三陸新報紙に投稿掲載「市民の森は、私たちの共有財」

三陸新報に当会代表の投稿が掲載されました。

「市民の森は、私たちの共有財産」     

気仙沼の森と海を守る会 代表 松本まり子

東急不動産による市民の森での巨大風力発電事業計画について、環境影響評価準備書の縦覧が始まり、今月16日まで市役所ワン・テン庁舎や唐桑・本吉総合支所、インターネットから縦覧できます。アセス調査の評価としては「実行可能な範囲内で、環境影響を回避又は低減」しており「本事業の計画は適正」としています。再エネの大原則は「地域共生・住民合意」です。近年全国各地の再エネ事業計画地で住民とのトラブルが増加し、国もエネルギー基本計画の中で「再エネについては地域共生が最重要」であるとしています。

この計画の中止を求める9177筆の署名はとても重い民意であり、住民合意がないことの証です。
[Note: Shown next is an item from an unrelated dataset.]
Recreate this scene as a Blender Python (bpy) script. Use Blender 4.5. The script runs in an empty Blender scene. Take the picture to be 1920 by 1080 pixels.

今回の準備書では、国内の陸上風力発電で前例のない規模の単機6100KW、高さは約180m、回転する羽根の直径は158mの巨大な風車が8基設置計画されています。そのうち8号基は、市民の森駐車場付近に計画され、瘻槻・長柴等の方面により近づきました。さらに、巨大な風車は市民の森の主稜線部、遊歩道に重なります。

巨大風車の下で、山歩きや散策はできるでしょうか。市民の森は自然と人とが交流する場ではなくなりかねます。これは、私たち市民に対して「市民の森を差し出せ」と言うに等しい計画です。

今回やっとフォトモンタージュが出されましたが、市内あらゆる場所から、その異様な姿が見られます。風力発電を観光資産の一つにしようなどと、よもや考える人はいないでしょう。わずか数時間数十分しかとどまらない観光客にとっては物珍しさもあるかもしれませんが、巨大風車を毎日見て暮らすのは私たち市民であり、特に計画地周辺の住民の不快さと苦悩は、大変なものになりかねません。この事業から利益を得る関連事業者もいるでしょうが、その利益は住民の犠牲の上に得るものだという認識を持っているのでしょうか。

何千年という悠久の年月をかけて形成された自然景観と、そこで育まれてきた歴史、文化、風土です。環境や景観は意識しようがしまいが、人間の精神、感性の土壌であると考えます。「気仙沼スピリット」は、海だけでなく、山から海が一体となった自然環境の中で生れてきたものであり、「森は海の恋人」は、山の豊かさが海の豊かさをもたらすという理念です。

今回の巨大風力発電の計画地は、先人たちが市民の憩いの場として整備し作ってきた貴重な自然公園です。そのような大切な山と森林を一企業が脱炭素に貢献すると言いながら、実は利益のために開発することは、市民の大切にしてきた価値と尊厳を踏みにじるものであり、気仙沼市民への敬意のかけらも感じられません。計画地は、市民の自然資産・共有財なのです!!

もし市が市有地・市有林である市民の森を貸し出すなら、事業者は20年間莫大な売電利益を得ることになります。その後更新されて継続利用される可能性もあり、市民の森は半永久的に事業者のための土地となってしまうでしょう。そのころには、今の世代の私たちの中には、いなくなっている人たちも多いです。

将来の気仙沼の子孫にその後始末をさせていいのでしょうか。私たち大人は責任を持って何を受け渡すべきか、選択決断しなければなりません。

事業者が地元への協力金・基金などの経済的な恩恵をチラつかせ、「お金を出せば、それが地域貢献」だと考えているのなら、なんと軽薄なことでしょう。計画地近隣自治会は、事業者からのいかなる金銭的な受け取りも断固拒否するとしています。貴重な自然と暮らしは、金銭で代替できるものではありません。

今回の準備書に対する意見提出が、住民の声を届ける最後の機会です。住民の望んでいない事業に対して中止を要求することは、私たちがどのような地域・環境でありたいかを表明することであり住民自治の基本です。 気仙沼の自然と環境、暮らしと文化を守ることができるのは、私たちの声と力であり、行政は市民の暮らしと安全を守るのが役割です。市当局の良識ある決断を強く望みます。